Tim Ashley 

Madame X review – thriller undone by excess of allusions

Tim Benjamin has transported Don Giovanni's Masetto and Zerlina to London for this postmodern take on artistic corruption
  
  

Madame X … strong performances and theatrical flair.
Madame X … strong performances and theatrical flair. Photograph: Tim Benjamin Photograph: Unknown/handout

Performed as part of this year's Grimeborn festival, Tim Benjamin's Madame X is an allusive, postmodern thriller about artistic corruption. Benjamin cites Handelian opera and Jacobean revenge tragedy as his principal influences, though the libretto – the composer's own – glances at the works of Oscar Wilde, Lulu (Wedekind's rather than Berg's), and Peter Greenaway's The Cook, the Thief, His Wife and Her Lover, among many other things.

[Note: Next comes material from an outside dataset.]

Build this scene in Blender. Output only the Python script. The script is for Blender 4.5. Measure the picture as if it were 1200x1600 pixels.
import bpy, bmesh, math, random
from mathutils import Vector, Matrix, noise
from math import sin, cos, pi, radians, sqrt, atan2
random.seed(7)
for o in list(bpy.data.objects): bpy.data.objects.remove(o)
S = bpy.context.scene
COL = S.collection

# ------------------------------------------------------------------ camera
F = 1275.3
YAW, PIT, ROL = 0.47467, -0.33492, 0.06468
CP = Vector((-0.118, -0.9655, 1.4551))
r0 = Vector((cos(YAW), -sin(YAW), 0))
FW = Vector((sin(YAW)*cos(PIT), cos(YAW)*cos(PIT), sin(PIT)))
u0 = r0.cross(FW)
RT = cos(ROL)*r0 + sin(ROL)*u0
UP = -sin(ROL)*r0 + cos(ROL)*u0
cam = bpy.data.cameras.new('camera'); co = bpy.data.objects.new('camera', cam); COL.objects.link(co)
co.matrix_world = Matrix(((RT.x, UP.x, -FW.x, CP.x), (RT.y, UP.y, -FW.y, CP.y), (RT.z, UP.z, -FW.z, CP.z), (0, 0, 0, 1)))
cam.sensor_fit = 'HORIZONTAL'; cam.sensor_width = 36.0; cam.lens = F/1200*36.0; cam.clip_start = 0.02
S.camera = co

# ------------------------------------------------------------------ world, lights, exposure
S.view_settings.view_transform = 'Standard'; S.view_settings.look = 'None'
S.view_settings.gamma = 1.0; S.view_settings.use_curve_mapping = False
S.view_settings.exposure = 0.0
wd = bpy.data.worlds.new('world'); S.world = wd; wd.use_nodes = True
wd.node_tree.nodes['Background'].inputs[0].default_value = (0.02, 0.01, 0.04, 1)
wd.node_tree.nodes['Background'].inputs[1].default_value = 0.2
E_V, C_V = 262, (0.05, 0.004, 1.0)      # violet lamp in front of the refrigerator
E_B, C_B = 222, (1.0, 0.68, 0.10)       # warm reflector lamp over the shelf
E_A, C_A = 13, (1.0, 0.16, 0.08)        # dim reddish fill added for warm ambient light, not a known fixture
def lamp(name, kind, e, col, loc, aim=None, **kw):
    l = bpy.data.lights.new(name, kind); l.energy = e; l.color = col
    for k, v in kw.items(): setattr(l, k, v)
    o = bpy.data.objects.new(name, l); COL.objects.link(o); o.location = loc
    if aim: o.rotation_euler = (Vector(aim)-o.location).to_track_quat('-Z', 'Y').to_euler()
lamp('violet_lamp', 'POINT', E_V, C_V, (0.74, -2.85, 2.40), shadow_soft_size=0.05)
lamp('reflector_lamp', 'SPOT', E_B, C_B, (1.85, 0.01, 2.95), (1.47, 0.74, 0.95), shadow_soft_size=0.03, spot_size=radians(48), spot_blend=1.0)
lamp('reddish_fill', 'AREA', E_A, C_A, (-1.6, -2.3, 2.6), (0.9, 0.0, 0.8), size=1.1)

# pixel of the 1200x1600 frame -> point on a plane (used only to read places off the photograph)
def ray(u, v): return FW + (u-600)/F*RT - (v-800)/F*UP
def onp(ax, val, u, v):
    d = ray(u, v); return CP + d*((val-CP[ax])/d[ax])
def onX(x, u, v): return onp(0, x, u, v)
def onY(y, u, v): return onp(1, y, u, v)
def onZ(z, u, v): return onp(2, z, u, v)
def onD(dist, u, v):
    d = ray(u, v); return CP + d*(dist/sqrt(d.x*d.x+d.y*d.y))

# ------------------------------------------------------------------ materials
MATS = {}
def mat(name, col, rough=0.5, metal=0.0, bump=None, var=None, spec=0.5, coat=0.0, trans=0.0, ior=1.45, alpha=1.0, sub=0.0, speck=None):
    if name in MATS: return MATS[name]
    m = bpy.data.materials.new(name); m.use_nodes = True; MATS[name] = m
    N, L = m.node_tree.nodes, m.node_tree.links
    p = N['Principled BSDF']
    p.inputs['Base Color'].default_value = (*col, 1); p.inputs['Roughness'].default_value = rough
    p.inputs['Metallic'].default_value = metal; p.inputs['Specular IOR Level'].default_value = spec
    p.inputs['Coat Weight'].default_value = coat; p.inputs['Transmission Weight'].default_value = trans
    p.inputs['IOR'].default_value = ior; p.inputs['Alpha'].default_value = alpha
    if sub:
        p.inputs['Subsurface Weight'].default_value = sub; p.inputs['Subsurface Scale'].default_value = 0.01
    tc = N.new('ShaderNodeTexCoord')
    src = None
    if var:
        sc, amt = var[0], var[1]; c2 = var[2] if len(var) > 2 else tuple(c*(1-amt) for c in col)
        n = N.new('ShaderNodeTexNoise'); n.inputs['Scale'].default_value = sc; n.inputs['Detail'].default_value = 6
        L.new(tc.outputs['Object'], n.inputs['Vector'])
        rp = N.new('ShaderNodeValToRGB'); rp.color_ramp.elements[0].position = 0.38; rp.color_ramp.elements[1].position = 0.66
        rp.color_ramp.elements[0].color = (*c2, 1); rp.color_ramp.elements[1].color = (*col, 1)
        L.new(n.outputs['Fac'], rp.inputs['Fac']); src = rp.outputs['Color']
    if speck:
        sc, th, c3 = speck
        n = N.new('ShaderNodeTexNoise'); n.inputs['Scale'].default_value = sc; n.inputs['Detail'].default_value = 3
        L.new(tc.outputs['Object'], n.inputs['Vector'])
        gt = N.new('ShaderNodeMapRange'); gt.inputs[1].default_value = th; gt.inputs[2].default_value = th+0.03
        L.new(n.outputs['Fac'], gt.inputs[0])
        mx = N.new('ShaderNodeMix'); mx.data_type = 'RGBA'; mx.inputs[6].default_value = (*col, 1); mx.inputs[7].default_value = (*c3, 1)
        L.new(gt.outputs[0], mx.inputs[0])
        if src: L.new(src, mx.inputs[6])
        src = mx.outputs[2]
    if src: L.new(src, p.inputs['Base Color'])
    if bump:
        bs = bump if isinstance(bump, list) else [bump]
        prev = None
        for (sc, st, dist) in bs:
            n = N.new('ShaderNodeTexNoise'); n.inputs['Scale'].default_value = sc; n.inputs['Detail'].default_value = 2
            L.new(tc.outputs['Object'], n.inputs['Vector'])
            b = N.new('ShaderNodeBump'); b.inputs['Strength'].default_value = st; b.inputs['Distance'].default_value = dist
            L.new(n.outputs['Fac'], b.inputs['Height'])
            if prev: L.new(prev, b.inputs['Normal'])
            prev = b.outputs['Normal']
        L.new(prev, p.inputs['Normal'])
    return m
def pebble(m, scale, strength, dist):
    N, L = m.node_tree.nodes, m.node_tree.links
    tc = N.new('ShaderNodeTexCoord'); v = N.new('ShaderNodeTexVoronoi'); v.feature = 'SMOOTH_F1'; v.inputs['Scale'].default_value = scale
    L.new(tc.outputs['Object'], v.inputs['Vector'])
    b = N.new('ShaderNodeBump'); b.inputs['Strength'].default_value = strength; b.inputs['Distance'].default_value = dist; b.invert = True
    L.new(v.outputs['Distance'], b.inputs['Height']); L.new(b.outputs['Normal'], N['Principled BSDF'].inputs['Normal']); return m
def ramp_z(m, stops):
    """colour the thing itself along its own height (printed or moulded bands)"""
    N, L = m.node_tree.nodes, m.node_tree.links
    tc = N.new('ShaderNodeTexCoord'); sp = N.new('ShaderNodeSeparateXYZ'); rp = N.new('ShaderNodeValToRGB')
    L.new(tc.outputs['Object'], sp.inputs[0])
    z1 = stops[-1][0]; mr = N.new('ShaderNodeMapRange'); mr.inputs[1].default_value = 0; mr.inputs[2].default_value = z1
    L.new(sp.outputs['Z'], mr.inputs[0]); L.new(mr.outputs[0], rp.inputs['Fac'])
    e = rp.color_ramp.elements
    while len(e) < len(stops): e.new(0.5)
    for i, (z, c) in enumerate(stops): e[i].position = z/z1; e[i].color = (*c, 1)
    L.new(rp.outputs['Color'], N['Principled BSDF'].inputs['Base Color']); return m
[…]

The starting point, however, is Mozart's Don Giovanni. Benjamin reimagines Masetto and Zerlina now living as penniless immigrants in London. He has become a talented portrait painter. She is the muse who haunts his work even when she is not its immediate subject. Among the denizens of the flashy art world that use and abuse them we also find a second Don, in the form of the wealthy Mr Wilmore, who offers to bail out the couple financially by buying Zerlina for an evening.

She agrees to the bargain, and the morning after the encounter, her mutilated body is found in a canal. We are not told whether Wilmore or a Ripper-type psychopath is the perpetrator, but Masetto's absinthe-fuelled fantasies of revenge gradually acquire paranormal implications, as his latest portrait – commissioned by the aristocratic Lady Brannoch – first takes on Zerlina's features, then develops a murderous supernatural life of its own.

Clever though this is, it creates problems on a number of fronts. The score, like the text, is overly referential, reminding us of Baroque opera, Dowland's songs, Brahms's waltzes, Mahler's ländlers and even Britten's Peter Grimes, in the scene in which Zerlina's corpse is discovered. Spotting the allusions eventually becomes an end in itself and detracts from the dramatic momentum. And, even though opera as a genre is not always noted for narrative exactitude, in places the plot strains credibility, both dramatically and psychologically: Zerlina's murder feels like a contrivance, and her agreement to Wilmore's offer sits uneasily with Benjamin's depiction of her emotional and sexual contentment in her relationship with Masetto.

The arty predators, meanwhile, come over as more interesting than their prey, which may be because the performances here are particularly strong. Marc Callahan's Wilmore exudes dangerous charisma both vocally and physically, while Taylor Wilson's Lady Brannoch is all hauteur and thrilling low notes. Tom Morss makes a touchingly naive Masetto. Laura Sheerin's Zerlina sounds good, but could do more with the words. A small instrumental ensemble plays decently for conductor Antony Brannick. Benjamin directs the opera himself with considerable theatrical flair.